Exercise brief |
Output all the data exactly. Pictures do not belong in the copy.

Information provided |
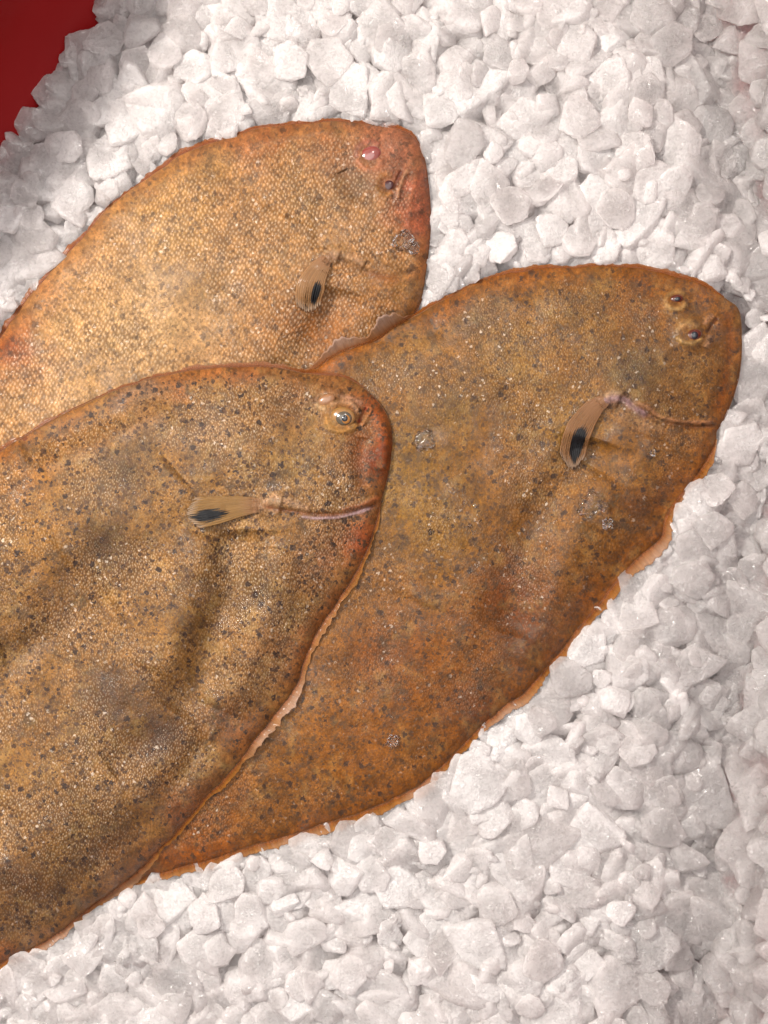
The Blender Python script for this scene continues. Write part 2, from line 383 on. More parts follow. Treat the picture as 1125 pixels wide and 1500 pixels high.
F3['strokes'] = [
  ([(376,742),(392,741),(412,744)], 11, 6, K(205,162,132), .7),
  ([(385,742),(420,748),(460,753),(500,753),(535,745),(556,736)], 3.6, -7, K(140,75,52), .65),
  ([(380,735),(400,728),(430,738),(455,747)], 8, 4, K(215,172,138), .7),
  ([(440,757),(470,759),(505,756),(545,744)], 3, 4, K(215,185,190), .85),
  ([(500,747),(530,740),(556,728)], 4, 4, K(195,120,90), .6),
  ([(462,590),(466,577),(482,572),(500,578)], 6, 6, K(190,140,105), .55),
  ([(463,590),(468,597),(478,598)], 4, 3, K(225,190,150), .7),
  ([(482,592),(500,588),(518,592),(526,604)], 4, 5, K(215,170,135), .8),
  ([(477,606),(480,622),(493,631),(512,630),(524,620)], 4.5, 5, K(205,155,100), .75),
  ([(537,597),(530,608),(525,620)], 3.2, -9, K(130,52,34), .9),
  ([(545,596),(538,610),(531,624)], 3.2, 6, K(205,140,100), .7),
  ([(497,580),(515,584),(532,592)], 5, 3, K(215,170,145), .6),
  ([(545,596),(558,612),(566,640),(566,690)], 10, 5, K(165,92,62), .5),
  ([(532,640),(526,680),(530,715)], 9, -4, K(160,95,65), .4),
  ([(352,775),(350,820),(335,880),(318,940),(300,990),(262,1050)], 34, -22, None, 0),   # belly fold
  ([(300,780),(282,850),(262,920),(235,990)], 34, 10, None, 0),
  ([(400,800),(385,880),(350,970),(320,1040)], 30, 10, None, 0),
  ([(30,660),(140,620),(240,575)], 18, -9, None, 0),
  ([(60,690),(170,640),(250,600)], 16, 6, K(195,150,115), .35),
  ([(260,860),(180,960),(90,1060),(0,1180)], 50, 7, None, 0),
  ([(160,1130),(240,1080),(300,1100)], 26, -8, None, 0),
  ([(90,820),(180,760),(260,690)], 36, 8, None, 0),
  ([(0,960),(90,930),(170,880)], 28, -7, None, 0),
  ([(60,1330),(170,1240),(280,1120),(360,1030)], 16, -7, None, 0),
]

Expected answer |
The Blender Python script for this scene continues. Write part 2, from line 383 on. More parts follow. Treat the picture as 1125 pixels wide and 1500 pixels high.
F3['strokes'] = [
  ([(376,742),(392,741),(412,744)], 11, 6, K(205,162,132), .7),
  ([(385,742),(420,748),(460,753),(500,753),(535,745),(556,736)], 3.6, -7, K(140,75,52), .65),
  ([(380,735),(400,728),(430,738),(455,747)], 8, 4, K(215,172,138), .7),
  ([(440,757),(470,759),(505,756),(545,744)], 3, 4, K(215,185,190), .85),
  ([(500,747),(530,740),(556,728)], 4, 4, K(195,120,90), .6),
  ([(462,590),(466,577),(482,572),(500,578)], 6, 6, K(190,140,105), .55),
  ([(463,590),(468,597),(478,598)], 4, 3, K(225,190,150), .7),
  ([(482,592),(500,588),(518,592),(526,604)], 4, 5, K(215,170,135), .8),
  ([(477,606),(480,622),(493,631),(512,630),(524,620)], 4.5, 5, K(205,155,100), .75),
  ([(537,597),(530,608),(525,620)], 3.2, -9, K(130,52,34), .9),
  ([(545,596),(538,610),(531,624)], 3.2, 6, K(205,140,100), .7),
  ([(497,580),(515,584),(532,592)], 5, 3, K(215,170,145), .6),
  ([(545,596),(558,612),(566,640),(566,690)], 10, 5, K(165,92,62), .5),
  ([(532,640),(526,680),(530,715)], 9, -4, K(160,95,65), .4),
  ([(352,775),(350,820),(335,880),(318,940),(300,990),(262,1050)], 34, -22, None, 0),   # belly fold
  ([(300,780),(282,850),(262,920),(235,990)], 34, 10, None, 0),
  ([(400,800),(385,880),(350,970),(320,1040)], 30, 10, None, 0),
  ([(30,660),(140,620),(240,575)], 18, -9, None, 0),
  ([(60,690),(170,640),(250,600)], 16, 6, K(195,150,115), .35),
  ([(260,860),(180,960),(90,1060),(0,1180)], 50, 7, None, 0),
  ([(160,1130),(240,1080),(300,1100)], 26, -8, None, 0),
  ([(90,820),(180,760),(260,690)], 36, 8, None, 0),
  ([(0,960),(90,930),(170,880)], 28, -7, None, 0),
  ([(60,1330),(170,1240),(280,1120),(360,1030)], 16, -7, None, 0),
]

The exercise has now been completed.